Demonstration or discussion meeting? New rules for protests on campus create ambiguity

10 Jun 2024

The new measures regarding protests on campus are causing noticeable confusion among security and police. This was evident this afternoon during a brief gathering of pro-Palestine protestors in the Erasmus building.

The mayor of Nijmegen was very clear in his decision last weekend: Protesting is only allowed in car park P7 on the Heyendaalseweg next to the sports centre, and only between 08:00 and 20:00 o’clock. So: there will be no new encampments, and certainly no barricades or occupations.

Reason enough for the activists to change course today, right after the new rules went into effect. No sit-ins, protest marches, or occupations. Instead, they are holding a discussion meeting on the right to protest.

No disrupting exams

Location: Study room 2.51 in the Erasmus Building. ‘The room was empty,’ says spokesperson Ties. ‘We deliberately took into account that we wouldn’t disrupt exams. We wouldn’t want that ourselves, of course.’

During the discussion, it appeared that the new rules still raised some questions among the security guards, as well as among the police officers who arrived later. The meeting attracted mainly students and some staff members, as well as about ten journalists. Those present were soon told by security that they had to identify themselves with a student ID. After a few refusals, security discussed matters with spokesperson Ties in the corridor.

‘We really are here to discuss with each other’

Ties informed them that this is purely an educational discussion, and that the students will leave the classroom again at 13:30. ‘No further actions or protests are planned,’ he says. Meanwhile, students entered and exited the classroom. A few covered their faces when a photographer reached for a camera. But otherwise, no face-covering clothing is seen. No large Palestine flags or banners today either – and certainly no graffiti. ‘We really are here to discuss with each other,’ says Ties.

Security talked among themselves, with officers joining them a little later. There appears to be a lot of confusion about what is and is not allowed according to the new rules. This afternoon’s discussion was not requested in advance by the students and because people from outside the university are also present, it is not allowed, according to a security guard. But these are students forming a discussion group; that is the purpose of a university, the protesters reply.

Journalist or troublemaker

Distrust towards those present at the discussion meeting is also quite noticeable. For instance, a security guard tells a policeman that she does not trust a journalist from De Gelderlander without a press pass. She had seen him walking ‘among the ringleaders’ just last week during the occupation of Thomas van Aquinostraat 1. The policeman says he recognizes the boy as a journalist from earlier; the press pass hanging round his neck moments later is a welcome clarification.

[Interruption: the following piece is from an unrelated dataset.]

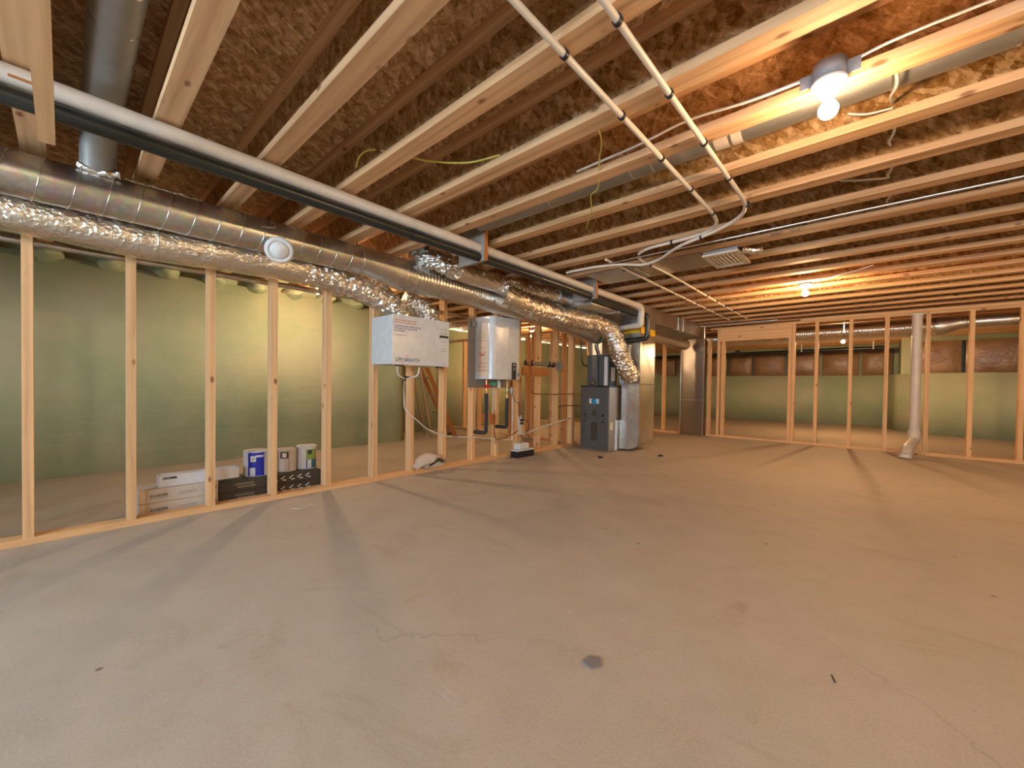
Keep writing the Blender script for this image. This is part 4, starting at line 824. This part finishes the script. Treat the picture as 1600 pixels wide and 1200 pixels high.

However, at 13:25, five minutes before the end of the discussion, security and police still intervene. They indicate that anyone without a student ID is not welcome in the study area. Journalists were also asked to leave. Those who do start a discussion end up being addressed in an intimidating tone by an officer present. ‘Are you really going to drag journalists out of the room?’, spokesperson Ties wonders aloud.

‘Such spaces are not meant for other purposes, such as a meeting, when not scheduled’

Once the media present were waiting around the corner, security guards blocked off part of the corridor. Only people in possession of a Radboud pass – employee or student – are allowed past it. After a roughly 15-minute break, the protestors continue their discussion. Around 14:00, the largest group leaves the room, with a handful remaining behind to study.

The fact that people without a Radboud pass had to leave the room is because the rooms are meant for teaching activities or study purposes. This was made clear by a spokesperson for the university. ‘Think of studying for exams or collaborating on study-related assignments. These rooms are not meant for other purposes, such as a meeting, when it is not scheduled. In this case, the room was not booked, which is why student cards were asked for.’

When asked why the press was also turned away today, unlike during previous actions by the protest group, the spokesperson could not yet give an explicit answer this afternoon.